At the time, another Tesoro oil refinery in Martinez, in Northern California, wasn’t producing oil due to labor unrest.
The two facilities combined make up 17 percent of the state’s crude oil processing capacity, said Gordon Schremp, a senior fuels specialist with the California Energy Commission....
Yeah....2.79 for regular in Oregon again
The petroleum market at the retail gas pump level is like a model rocket.
Pump prices go up quickly but parachute down slowly.
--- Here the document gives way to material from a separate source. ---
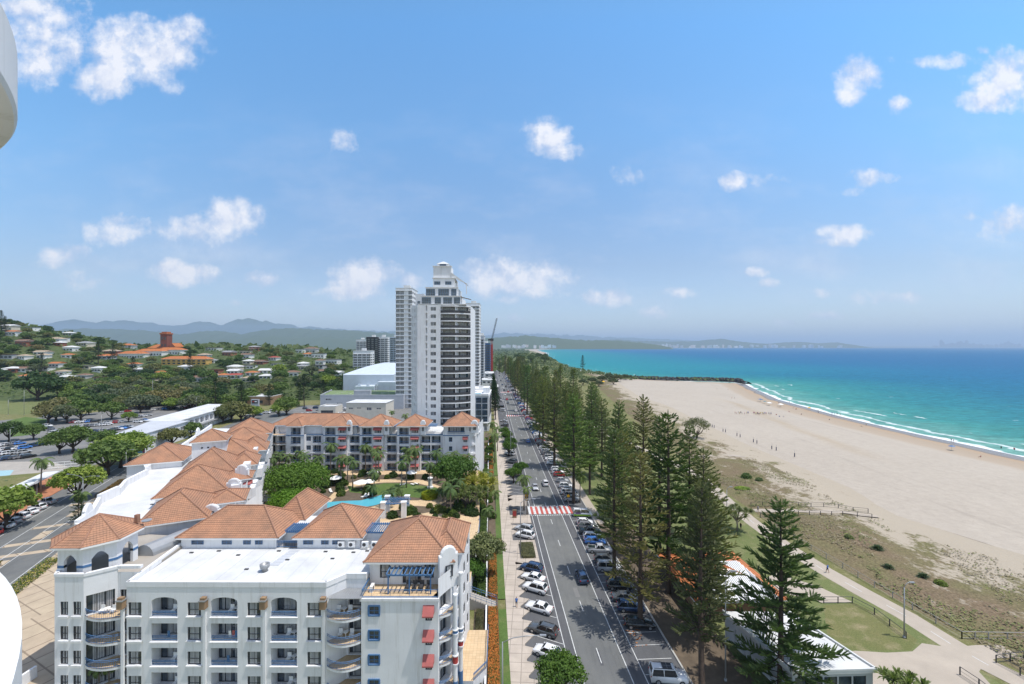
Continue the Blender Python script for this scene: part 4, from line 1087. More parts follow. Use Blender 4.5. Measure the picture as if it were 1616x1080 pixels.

It’s about $3.30 in San Diego.
Oregon is getting the fraudulent carbon tax soon. Another green movement fraud implemented by Kitzahaber and his con artist live in worst lady. He’s out of office because of green fraud but the legislature is going to push it through anyway. It’s a democrat thing.
Yes.... I know.....Oregon dems want us to be bottom of the barrel...
[California] Democracy is the theory that the common people know what they want, and deserve to get it good and hard. - H. L. Mencken
Nice! It's 3.29 to 3.59 for regular here in Orange County,CA.
I love the Liberals here whining about this. It was the lead story on the local News last night.
They hate Big Oil and Vote for any Politician that is an Envirowack, but when they get hit in the Wallet, look out.
When Gas Prices dropped, they were the first to give Lord Obama credit. Now, it’s those Evil Oil Companies fault that prices are going up.
When they whine, just tell them they can avoid all this by living in a Cave or buying their own Oil Company and Refinery.
Wouldn’t it be great to live in a world where reality didn’t exist? LOL
Didn’t Brown impose a fifteen cent gas tax in 1/1/2015 ?.
Something like that.
I would like to see gasoline at 77 cents a gallon, but in California we pay 77 cents per gallon, just in taxes.
http://dailycaller.com/2015/01/07/ca-imposes-a-global-warming-tax-for-fuel-on-top-of-gas-taxes/
They hate Big Oil and Vote for any Politician that is an Envirowack, but when they get hit in the Wallet, look out.
When Gas Prices dropped, they were the first to give Lord Obama credit. Now, its those Evil Oil Companies fault that prices are going up.
The thing to point out to the liberal is the excruciatingly obvious point that gasoline costs less at a gas station than anywhere else.Anywhere away from a gas station, you have to go to a gas station to get fuel to carry to where you need it. It is only the oil company which keeps the price of liquid fuel below $200.00 a gallon or something.
I live in LA and see the gouging by Brown every day taxes is all he knows.